__YOUR TASK__: Repeat everything from the line holding "Write a Blender" to the line holding "RNG = np.random.default_rng(11)", inclusive, exactly. Leave out the rest.

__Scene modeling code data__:
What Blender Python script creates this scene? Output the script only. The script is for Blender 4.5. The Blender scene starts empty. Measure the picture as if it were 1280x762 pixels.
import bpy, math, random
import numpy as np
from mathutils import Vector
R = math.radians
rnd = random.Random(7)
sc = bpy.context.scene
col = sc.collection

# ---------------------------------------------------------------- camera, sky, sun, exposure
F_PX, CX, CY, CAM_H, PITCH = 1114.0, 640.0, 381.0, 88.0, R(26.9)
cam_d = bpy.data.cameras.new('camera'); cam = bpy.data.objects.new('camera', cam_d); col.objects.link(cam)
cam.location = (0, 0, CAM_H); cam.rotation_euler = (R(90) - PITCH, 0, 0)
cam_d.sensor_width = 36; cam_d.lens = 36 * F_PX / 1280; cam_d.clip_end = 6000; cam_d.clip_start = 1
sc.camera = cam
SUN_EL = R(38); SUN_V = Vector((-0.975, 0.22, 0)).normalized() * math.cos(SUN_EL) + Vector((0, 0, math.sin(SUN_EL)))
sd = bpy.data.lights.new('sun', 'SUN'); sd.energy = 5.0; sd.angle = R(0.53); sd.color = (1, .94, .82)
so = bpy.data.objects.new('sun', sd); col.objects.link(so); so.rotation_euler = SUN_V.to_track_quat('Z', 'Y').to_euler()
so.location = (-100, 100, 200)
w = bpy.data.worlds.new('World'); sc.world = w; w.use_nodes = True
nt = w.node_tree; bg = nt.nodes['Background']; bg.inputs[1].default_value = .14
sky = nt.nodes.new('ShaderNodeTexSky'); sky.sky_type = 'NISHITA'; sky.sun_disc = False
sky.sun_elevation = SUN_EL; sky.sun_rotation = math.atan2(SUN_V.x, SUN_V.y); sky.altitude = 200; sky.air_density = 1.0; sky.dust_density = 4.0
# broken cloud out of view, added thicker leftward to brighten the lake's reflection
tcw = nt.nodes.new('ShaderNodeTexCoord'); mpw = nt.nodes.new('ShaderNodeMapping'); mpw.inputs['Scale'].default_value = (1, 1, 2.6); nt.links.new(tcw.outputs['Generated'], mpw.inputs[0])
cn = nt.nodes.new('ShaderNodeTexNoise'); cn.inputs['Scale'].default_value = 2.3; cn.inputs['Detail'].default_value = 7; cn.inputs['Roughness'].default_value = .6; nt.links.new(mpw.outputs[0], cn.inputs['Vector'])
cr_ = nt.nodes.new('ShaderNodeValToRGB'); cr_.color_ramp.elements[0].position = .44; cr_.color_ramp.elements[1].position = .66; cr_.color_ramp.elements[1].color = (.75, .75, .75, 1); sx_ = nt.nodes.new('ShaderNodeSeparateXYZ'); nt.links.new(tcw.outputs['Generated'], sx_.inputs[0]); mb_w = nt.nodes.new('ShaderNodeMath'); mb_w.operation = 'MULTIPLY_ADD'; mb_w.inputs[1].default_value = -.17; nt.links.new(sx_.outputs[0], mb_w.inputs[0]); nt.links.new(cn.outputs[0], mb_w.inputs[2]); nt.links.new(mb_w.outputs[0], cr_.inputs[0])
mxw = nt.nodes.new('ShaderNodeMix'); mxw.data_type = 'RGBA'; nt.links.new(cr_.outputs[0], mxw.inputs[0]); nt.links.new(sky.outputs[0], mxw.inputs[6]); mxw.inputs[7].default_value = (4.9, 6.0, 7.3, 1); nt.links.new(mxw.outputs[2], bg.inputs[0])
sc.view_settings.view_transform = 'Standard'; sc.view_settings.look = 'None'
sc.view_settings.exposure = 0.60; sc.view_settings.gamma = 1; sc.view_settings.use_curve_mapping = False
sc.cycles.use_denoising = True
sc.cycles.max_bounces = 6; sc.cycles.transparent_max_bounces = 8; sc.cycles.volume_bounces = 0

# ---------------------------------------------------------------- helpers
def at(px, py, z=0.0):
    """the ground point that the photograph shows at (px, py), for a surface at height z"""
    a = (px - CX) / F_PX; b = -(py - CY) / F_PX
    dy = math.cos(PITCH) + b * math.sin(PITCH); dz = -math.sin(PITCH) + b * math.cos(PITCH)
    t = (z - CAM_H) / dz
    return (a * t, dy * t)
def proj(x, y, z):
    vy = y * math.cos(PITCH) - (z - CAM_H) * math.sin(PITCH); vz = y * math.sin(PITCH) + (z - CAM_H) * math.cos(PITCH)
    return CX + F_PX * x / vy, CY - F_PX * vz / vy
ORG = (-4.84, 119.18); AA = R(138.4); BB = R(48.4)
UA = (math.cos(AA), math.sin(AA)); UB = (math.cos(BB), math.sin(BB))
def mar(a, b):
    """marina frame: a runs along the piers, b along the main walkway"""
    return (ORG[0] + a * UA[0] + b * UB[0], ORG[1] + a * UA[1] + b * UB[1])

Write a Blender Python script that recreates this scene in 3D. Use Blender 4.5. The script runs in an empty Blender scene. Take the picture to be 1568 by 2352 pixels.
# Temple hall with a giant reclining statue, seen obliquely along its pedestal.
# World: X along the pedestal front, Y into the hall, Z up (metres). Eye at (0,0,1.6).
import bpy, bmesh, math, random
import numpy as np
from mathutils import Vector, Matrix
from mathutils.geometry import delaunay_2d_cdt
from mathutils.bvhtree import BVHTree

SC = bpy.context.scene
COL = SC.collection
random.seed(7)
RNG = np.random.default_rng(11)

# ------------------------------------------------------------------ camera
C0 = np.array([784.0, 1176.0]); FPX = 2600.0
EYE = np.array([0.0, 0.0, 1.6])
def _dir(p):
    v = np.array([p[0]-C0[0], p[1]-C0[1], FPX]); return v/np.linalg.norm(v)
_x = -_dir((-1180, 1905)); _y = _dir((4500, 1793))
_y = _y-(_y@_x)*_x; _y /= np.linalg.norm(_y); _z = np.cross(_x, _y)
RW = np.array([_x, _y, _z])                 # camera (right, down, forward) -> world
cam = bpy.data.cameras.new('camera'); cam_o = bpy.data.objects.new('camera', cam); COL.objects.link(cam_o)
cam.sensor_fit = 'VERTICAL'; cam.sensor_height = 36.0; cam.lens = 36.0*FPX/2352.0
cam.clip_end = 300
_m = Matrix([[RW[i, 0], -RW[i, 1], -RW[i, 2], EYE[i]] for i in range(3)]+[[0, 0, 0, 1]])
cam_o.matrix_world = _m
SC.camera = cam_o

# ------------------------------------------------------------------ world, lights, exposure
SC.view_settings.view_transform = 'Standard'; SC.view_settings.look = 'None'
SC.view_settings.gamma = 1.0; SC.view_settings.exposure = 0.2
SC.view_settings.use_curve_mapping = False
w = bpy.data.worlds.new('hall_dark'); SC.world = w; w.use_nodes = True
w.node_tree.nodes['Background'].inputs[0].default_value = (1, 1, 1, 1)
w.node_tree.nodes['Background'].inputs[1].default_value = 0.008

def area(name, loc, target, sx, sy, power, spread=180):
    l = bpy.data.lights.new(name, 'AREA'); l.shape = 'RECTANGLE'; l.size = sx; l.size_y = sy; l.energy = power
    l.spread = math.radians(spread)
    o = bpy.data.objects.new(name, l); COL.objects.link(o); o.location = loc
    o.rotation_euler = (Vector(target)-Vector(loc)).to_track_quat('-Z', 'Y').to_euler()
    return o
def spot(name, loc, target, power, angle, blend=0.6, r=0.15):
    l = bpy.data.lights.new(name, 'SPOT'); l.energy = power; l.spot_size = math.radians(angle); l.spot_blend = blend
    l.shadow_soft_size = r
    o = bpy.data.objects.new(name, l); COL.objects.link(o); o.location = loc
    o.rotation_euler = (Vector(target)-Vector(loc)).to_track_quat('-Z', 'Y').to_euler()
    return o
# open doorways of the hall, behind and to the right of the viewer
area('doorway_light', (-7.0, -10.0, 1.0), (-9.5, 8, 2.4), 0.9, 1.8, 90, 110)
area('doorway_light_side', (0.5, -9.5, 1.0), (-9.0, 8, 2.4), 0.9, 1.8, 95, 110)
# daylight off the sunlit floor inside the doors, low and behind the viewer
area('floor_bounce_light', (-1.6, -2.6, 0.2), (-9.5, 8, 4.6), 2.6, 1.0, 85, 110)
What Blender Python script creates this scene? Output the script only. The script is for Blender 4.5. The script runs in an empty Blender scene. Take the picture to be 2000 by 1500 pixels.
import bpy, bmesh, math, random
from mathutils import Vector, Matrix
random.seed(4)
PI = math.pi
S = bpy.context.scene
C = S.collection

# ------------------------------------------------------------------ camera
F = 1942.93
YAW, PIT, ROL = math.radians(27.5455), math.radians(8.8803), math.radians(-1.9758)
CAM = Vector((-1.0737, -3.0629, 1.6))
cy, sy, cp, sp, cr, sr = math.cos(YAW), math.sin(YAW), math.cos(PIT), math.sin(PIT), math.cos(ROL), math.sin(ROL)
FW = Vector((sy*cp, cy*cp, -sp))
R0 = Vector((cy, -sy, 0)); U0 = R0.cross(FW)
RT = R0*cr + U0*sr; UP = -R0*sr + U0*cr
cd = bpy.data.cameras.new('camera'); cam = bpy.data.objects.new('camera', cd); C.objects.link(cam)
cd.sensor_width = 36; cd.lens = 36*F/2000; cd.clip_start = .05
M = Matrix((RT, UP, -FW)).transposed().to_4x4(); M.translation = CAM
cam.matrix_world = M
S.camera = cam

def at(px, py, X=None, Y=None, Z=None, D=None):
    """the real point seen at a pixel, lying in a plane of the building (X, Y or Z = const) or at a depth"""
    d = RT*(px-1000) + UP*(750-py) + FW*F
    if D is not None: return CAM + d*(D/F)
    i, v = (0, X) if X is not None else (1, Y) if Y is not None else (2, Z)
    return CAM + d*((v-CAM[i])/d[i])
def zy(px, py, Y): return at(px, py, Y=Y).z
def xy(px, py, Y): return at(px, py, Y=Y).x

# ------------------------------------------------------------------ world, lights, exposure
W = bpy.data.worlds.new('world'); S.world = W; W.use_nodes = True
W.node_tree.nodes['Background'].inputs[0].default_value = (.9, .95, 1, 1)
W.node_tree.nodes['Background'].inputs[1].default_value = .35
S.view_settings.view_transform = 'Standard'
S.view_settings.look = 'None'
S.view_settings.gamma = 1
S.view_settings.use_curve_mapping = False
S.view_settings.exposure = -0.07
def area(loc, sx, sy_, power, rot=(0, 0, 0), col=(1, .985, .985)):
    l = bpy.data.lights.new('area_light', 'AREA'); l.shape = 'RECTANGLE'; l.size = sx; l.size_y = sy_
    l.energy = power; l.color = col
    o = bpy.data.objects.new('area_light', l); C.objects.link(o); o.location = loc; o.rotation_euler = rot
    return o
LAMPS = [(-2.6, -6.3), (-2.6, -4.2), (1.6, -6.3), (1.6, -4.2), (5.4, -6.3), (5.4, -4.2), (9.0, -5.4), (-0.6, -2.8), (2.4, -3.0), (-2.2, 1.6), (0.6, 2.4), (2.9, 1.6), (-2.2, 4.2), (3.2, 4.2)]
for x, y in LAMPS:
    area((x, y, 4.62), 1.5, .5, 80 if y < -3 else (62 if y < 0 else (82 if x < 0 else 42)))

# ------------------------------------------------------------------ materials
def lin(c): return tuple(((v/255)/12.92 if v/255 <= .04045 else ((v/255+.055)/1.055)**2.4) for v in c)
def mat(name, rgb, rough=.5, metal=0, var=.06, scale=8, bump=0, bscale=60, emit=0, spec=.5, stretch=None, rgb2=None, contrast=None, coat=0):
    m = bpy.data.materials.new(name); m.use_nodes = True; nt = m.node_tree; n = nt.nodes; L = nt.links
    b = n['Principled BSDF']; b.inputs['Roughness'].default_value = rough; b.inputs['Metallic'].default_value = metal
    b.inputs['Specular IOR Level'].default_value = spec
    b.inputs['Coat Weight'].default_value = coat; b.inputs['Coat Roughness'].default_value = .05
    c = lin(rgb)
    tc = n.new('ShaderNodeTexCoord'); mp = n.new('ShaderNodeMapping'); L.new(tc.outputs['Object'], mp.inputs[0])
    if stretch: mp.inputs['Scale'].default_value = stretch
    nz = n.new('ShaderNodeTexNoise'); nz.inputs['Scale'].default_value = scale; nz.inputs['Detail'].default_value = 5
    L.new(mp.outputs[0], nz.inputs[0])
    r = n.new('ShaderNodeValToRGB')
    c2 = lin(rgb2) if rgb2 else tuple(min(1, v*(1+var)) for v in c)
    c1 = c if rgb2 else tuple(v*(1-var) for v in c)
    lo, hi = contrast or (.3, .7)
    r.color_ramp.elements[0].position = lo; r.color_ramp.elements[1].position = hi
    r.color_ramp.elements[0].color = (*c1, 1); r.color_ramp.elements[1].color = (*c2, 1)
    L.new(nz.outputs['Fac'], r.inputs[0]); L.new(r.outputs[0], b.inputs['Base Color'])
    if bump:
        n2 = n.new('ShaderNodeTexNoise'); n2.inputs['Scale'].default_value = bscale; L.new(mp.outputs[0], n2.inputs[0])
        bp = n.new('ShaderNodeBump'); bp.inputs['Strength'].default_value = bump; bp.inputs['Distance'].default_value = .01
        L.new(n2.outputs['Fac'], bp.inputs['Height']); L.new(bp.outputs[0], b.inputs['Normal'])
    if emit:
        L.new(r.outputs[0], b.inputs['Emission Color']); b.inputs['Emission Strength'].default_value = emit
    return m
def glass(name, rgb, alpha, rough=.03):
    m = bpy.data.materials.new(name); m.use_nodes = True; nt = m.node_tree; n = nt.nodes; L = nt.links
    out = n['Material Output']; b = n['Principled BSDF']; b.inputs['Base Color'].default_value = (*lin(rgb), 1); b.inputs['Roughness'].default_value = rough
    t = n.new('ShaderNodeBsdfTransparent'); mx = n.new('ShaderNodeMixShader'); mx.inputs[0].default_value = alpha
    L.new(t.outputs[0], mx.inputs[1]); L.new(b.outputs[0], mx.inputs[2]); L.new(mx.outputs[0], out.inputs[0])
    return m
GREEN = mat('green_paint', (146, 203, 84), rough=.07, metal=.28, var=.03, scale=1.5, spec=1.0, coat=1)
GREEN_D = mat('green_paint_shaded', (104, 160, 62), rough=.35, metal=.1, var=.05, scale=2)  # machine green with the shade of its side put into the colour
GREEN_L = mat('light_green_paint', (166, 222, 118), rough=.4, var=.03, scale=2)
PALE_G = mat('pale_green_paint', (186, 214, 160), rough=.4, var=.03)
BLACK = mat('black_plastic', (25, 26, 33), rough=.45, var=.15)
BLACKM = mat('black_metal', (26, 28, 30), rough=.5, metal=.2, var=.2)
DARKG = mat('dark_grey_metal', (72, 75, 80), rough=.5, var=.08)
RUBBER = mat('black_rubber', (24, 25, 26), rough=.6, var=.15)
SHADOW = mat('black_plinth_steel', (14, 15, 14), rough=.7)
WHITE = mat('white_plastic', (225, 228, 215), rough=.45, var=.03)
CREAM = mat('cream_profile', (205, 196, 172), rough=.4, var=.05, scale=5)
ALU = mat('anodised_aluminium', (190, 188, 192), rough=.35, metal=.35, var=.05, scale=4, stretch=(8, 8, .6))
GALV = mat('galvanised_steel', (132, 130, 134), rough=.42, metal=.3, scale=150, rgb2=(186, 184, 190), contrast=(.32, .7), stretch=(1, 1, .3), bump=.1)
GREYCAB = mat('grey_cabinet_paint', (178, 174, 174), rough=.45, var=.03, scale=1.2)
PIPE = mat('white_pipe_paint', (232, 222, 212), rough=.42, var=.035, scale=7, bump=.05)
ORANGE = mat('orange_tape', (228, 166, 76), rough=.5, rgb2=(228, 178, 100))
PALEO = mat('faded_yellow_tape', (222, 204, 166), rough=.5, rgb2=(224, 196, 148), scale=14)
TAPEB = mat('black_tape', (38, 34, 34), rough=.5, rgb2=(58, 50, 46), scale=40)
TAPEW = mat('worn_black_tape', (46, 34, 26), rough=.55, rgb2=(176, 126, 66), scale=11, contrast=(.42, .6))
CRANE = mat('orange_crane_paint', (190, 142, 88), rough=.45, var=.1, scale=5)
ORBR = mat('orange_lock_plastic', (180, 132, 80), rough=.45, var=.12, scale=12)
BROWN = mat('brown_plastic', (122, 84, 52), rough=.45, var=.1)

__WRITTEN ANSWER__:
Write a Blender Python script that recreates this scene in 3D. Use Blender 4.5. The script runs in an empty Blender scene. Take the picture to be 1568 by 2352 pixels.
# Temple hall with a giant reclining statue, seen obliquely along its pedestal.
# World: X along the pedestal front, Y into the hall, Z up (metres). Eye at (0,0,1.6).
import bpy, bmesh, math, random
import numpy as np
from mathutils import Vector, Matrix
from mathutils.geometry import delaunay_2d_cdt
from mathutils.bvhtree import BVHTree

SC = bpy.context.scene
COL = SC.collection
random.seed(7)
RNG = np.random.default_rng(11)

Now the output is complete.